◆ DESCRIPTION OF THE TASK
Please give back word for word the lines below, from the first one through the one with "0.0), bedside, smooth=False)".

◆ EXCERPTED DATA
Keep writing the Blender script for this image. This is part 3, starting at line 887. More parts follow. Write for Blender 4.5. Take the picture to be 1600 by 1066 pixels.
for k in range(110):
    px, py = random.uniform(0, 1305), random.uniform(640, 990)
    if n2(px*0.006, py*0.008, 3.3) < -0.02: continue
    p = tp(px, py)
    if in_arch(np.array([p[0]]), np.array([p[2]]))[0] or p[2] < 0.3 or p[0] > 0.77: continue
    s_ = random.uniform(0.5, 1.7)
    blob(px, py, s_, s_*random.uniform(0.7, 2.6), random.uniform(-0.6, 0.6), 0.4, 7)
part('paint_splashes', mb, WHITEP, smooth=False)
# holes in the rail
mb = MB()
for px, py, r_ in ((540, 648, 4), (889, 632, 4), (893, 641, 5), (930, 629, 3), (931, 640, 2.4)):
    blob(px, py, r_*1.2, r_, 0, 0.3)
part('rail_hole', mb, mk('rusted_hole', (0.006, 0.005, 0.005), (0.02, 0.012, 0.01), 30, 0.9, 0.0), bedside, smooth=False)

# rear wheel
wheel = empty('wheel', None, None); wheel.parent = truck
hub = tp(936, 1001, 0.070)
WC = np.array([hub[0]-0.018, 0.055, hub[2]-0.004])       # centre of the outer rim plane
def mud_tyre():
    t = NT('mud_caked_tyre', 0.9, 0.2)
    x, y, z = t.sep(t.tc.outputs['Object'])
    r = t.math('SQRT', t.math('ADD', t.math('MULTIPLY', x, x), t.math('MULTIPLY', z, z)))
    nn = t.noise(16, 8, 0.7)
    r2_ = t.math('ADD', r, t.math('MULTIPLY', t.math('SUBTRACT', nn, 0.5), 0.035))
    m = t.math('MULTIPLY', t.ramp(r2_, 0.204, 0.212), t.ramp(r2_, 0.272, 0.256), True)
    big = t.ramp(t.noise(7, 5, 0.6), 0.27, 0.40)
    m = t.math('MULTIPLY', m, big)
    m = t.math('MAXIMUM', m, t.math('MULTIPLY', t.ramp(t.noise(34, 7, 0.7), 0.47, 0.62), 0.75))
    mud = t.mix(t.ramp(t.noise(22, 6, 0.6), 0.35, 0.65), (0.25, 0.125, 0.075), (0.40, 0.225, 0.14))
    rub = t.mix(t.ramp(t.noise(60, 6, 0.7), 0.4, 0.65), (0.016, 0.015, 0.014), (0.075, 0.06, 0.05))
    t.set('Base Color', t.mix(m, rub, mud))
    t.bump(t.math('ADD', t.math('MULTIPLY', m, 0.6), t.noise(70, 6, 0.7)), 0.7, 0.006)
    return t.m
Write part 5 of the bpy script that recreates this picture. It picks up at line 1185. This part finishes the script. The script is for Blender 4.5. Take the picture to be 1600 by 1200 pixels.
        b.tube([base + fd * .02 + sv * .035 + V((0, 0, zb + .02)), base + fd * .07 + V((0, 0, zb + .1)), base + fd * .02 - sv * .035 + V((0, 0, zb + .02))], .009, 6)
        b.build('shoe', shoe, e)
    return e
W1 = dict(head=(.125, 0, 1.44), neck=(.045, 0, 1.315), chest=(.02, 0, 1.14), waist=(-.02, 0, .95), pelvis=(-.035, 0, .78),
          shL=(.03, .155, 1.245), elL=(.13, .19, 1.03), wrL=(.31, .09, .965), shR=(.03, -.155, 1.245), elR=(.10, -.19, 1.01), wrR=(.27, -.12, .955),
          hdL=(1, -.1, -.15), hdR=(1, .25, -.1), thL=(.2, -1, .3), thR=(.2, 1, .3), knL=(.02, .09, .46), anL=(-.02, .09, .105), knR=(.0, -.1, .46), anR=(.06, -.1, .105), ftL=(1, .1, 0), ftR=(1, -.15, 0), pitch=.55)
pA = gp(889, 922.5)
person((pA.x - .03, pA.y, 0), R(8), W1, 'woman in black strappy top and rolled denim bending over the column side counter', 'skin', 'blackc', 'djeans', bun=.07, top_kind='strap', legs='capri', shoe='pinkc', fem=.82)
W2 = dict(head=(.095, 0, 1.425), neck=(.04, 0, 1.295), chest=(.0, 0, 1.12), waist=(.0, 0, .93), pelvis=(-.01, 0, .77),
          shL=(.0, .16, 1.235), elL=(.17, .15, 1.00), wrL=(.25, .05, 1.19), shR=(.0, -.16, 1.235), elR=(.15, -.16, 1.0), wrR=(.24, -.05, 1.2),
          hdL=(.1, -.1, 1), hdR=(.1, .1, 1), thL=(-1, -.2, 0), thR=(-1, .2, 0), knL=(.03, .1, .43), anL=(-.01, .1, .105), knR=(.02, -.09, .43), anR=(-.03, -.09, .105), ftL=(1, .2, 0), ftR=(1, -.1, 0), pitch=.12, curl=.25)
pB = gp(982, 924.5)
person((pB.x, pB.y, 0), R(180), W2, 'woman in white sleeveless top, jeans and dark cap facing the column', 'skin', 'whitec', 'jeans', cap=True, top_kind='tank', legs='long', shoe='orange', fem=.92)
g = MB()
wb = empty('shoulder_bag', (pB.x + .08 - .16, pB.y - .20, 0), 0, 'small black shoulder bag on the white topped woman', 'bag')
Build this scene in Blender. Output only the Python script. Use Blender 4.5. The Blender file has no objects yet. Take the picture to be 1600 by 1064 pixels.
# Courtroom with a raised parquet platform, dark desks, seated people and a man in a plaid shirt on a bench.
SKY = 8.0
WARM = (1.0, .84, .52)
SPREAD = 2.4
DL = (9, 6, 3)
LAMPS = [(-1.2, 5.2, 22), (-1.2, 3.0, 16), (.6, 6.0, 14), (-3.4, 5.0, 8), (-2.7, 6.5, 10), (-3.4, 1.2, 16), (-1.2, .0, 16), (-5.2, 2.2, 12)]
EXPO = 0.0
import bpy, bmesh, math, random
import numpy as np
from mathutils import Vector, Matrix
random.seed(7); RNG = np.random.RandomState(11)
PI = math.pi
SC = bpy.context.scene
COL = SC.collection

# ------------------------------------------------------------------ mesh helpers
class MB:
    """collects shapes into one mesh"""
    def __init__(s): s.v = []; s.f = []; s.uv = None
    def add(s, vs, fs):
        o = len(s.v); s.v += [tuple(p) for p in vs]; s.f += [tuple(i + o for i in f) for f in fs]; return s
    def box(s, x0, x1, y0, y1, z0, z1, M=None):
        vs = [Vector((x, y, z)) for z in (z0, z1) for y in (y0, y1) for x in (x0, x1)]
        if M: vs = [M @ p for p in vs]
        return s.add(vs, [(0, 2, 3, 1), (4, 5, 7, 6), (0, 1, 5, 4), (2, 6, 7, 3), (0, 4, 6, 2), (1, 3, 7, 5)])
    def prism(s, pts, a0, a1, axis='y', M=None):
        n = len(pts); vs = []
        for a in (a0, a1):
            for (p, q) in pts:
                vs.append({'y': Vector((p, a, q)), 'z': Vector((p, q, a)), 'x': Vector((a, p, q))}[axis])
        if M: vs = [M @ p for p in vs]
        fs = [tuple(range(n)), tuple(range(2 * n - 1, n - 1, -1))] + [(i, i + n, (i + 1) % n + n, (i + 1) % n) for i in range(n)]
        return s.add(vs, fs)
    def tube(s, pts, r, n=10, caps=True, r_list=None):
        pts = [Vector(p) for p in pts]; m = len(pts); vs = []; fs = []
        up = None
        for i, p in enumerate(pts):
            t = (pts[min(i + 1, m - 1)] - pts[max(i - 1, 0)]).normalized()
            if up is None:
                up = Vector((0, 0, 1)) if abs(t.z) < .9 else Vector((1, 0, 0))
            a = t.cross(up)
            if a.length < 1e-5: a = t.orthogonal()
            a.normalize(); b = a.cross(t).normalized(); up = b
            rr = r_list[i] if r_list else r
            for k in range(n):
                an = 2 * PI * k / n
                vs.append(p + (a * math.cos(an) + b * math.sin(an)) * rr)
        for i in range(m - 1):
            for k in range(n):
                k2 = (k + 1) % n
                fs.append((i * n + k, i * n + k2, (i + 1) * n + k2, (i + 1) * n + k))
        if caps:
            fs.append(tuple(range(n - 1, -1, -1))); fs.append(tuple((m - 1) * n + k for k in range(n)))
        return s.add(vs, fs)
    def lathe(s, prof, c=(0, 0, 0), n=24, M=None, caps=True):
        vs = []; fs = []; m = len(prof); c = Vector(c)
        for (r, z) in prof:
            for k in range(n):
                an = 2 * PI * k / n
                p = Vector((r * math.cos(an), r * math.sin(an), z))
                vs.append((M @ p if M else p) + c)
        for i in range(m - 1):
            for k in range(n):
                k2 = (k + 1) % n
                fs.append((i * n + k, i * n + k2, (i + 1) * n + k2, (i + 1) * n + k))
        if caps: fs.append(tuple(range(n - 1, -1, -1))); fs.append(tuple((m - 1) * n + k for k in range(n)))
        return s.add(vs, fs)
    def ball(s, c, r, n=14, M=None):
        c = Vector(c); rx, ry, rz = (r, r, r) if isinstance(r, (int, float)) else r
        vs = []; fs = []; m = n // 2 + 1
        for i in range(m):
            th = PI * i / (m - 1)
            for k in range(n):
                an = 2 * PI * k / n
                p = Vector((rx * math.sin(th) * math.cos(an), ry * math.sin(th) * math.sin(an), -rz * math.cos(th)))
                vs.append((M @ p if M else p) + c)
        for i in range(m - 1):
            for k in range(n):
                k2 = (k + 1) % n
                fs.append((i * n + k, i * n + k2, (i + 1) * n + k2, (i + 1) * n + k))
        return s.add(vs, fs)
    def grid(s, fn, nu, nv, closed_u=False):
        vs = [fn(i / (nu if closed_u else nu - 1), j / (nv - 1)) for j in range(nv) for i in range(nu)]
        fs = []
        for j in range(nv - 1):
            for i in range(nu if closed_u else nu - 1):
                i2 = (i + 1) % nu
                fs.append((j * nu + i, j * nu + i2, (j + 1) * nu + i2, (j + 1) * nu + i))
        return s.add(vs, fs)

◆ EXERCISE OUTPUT
Keep writing the Blender script for this image. This is part 3, starting at line 887. More parts follow. Write for Blender 4.5. Take the picture to be 1600 by 1066 pixels.
for k in range(110):
    px, py = random.uniform(0, 1305), random.uniform(640, 990)
    if n2(px*0.006, py*0.008, 3.3) < -0.02: continue
    p = tp(px, py)
    if in_arch(np.array([p[0]]), np.array([p[2]]))[0] or p[2] < 0.3 or p[0] > 0.77: continue
    s_ = random.uniform(0.5, 1.7)
    blob(px, py, s_, s_*random.uniform(0.7, 2.6), random.uniform(-0.6, 0.6), 0.4, 7)
part('paint_splashes', mb, WHITEP, smooth=False)
# holes in the rail
mb = MB()
for px, py, r_ in ((540, 648, 4), (889, 632, 4), (893, 641, 5), (930, 629, 3), (931, 640, 2.4)):
    blob(px, py, r_*1.2, r_, 0, 0.3)
part('rail_hole', mb, mk('rusted_hole', (0.006, 0.005, 0.005), (0.02, 0.012, 0.01), 30, 0.9, 0.0), bedside, smooth=False)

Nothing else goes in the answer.